■ **Task to complete**
Repeat the lines of the data that follow, please, starting at the first and stopping after the one with "from mathutils import Vector".

■ **Collected data**
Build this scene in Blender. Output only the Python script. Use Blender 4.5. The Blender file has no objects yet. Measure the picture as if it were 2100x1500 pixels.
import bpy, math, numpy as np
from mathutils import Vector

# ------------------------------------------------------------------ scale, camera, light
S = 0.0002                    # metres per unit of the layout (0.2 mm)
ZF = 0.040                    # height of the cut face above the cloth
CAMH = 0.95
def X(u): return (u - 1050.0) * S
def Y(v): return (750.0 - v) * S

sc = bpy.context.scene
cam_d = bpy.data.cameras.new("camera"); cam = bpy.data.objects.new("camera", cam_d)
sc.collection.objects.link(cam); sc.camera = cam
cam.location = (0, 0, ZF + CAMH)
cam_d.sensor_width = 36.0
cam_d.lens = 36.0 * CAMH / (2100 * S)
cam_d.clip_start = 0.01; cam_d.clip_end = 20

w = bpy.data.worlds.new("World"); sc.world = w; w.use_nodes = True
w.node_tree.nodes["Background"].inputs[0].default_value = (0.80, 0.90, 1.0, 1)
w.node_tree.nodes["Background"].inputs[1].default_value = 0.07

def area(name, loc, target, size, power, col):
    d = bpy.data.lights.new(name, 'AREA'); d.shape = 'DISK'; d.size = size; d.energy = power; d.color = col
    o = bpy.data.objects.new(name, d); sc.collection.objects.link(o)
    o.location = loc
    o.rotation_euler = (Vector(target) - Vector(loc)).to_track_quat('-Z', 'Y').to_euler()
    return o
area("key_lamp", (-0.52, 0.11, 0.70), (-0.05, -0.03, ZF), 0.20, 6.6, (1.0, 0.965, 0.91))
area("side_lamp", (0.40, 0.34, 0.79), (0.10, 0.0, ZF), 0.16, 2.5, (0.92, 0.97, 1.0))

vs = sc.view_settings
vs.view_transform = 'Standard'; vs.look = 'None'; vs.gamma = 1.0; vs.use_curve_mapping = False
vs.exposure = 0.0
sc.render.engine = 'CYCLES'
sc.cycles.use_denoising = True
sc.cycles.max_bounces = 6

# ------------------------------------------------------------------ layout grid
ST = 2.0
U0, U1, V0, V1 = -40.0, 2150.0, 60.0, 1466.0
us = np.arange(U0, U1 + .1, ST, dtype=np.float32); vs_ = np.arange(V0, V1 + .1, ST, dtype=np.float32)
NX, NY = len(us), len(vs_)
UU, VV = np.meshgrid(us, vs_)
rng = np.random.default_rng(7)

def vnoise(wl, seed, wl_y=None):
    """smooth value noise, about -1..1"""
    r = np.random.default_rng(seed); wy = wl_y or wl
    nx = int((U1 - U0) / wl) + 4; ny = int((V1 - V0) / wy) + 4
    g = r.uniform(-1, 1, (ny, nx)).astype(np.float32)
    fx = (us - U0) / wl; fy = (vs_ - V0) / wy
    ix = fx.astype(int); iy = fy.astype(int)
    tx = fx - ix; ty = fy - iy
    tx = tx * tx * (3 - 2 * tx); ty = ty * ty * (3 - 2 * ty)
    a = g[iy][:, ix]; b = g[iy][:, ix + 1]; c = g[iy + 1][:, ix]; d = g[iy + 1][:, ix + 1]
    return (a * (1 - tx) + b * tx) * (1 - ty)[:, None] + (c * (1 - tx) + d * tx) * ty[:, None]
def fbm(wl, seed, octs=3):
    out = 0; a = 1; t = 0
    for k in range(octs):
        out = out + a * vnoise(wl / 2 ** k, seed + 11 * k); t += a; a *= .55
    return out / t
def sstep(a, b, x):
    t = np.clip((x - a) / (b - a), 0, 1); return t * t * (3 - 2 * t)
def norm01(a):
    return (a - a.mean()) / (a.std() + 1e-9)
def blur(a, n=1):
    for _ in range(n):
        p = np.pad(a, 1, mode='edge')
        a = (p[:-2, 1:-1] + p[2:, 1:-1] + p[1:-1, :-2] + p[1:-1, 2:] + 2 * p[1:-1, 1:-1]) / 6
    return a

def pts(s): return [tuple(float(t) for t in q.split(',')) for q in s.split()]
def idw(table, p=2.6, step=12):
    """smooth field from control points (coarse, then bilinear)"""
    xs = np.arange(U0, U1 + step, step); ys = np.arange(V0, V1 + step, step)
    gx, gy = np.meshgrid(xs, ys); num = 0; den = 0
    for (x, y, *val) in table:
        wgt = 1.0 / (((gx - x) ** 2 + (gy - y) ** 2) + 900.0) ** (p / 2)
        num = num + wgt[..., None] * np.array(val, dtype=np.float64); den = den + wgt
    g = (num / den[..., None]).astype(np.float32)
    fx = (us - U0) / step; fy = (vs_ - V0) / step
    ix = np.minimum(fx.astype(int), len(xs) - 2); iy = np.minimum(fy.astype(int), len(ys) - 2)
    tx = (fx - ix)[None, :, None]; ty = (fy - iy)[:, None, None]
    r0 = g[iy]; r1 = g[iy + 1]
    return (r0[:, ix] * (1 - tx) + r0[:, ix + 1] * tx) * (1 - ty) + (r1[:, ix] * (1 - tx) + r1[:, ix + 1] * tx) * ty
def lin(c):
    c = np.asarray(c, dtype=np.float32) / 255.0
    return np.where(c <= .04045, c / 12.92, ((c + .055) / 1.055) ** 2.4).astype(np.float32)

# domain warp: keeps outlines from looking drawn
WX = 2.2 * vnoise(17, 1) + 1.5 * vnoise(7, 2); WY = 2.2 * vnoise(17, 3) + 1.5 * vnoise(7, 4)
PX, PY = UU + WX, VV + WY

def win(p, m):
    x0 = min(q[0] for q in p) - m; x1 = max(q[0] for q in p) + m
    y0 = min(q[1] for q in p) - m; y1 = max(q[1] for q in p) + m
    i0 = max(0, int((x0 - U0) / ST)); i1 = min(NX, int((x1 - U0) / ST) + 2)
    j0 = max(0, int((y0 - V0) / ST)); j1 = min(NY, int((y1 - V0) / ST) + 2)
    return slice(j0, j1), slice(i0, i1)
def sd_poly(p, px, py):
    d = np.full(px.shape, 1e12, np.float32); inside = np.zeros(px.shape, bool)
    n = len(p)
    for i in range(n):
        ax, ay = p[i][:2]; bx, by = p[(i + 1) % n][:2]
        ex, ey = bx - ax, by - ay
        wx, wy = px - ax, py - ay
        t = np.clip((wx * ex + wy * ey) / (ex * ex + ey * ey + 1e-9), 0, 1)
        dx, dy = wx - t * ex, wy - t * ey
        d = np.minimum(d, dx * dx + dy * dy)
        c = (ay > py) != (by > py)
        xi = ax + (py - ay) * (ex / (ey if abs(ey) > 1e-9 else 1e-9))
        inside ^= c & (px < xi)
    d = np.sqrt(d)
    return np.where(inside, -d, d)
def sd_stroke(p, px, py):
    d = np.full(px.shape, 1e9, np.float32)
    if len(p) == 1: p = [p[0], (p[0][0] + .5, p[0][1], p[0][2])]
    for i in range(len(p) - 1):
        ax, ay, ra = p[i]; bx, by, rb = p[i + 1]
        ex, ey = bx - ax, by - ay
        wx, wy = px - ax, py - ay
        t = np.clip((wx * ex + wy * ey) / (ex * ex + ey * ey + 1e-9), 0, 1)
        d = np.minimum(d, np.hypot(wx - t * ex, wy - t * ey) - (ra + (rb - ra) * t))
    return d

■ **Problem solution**
Build this scene in Blender. Output only the Python script. Use Blender 4.5. The Blender file has no objects yet. Measure the picture as if it were 2100x1500 pixels.
import bpy, math, numpy as np
from mathutils import Vector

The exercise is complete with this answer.